Task prompt: Transcribe the material from its first line onward, ending with the line that contains "col = scene.collection" and adding nothing beyond it.

Data shown:

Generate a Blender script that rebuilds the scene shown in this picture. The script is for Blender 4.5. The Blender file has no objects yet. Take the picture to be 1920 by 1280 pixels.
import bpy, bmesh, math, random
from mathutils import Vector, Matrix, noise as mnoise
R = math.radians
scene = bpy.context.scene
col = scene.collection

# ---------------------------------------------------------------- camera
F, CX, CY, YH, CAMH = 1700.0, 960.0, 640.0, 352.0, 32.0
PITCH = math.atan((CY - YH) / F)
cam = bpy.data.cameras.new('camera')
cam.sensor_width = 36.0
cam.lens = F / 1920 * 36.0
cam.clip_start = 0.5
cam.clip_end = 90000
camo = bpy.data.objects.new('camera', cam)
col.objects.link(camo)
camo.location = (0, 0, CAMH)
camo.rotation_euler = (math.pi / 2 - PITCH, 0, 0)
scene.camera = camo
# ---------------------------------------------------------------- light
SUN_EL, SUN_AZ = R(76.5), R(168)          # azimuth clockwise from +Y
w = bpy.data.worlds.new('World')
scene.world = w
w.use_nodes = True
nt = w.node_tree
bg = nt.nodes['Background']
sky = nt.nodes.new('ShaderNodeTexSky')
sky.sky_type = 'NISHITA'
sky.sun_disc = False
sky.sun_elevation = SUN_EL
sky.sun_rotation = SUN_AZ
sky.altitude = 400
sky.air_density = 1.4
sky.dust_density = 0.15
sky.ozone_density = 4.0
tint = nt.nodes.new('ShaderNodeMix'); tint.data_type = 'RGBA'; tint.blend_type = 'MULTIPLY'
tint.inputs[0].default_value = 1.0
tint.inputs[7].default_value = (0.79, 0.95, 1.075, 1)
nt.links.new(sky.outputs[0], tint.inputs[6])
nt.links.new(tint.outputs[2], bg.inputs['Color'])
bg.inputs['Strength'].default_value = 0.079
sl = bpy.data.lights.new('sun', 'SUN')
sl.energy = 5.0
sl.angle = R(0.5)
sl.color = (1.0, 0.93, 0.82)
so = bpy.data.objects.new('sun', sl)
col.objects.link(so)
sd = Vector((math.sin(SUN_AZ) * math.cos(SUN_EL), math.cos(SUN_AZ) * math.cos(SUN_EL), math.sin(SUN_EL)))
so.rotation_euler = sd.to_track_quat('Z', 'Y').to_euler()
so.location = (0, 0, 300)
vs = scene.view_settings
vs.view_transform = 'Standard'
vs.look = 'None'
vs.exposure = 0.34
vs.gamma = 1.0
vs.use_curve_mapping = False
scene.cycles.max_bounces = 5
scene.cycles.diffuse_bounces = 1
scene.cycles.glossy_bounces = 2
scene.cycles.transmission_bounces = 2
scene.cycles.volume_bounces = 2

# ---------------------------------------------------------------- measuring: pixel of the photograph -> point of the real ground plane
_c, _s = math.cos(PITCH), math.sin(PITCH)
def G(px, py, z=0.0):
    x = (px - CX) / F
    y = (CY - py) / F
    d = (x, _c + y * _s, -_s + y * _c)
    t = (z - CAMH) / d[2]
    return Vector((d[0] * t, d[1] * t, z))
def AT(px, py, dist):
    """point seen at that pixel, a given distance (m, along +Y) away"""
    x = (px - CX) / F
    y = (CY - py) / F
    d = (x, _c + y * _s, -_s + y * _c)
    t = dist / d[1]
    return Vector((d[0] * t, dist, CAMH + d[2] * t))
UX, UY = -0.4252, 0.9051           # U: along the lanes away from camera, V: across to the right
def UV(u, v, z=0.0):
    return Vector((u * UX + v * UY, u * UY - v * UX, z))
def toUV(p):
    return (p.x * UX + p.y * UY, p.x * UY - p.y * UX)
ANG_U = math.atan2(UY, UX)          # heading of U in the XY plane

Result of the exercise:
Generate a Blender script that rebuilds the scene shown in this picture. The script is for Blender 4.5. The Blender file has no objects yet. Take the picture to be 1920 by 1280 pixels.
import bpy, bmesh, math, random
from mathutils import Vector, Matrix, noise as mnoise
R = math.radians
scene = bpy.context.scene
col = scene.collection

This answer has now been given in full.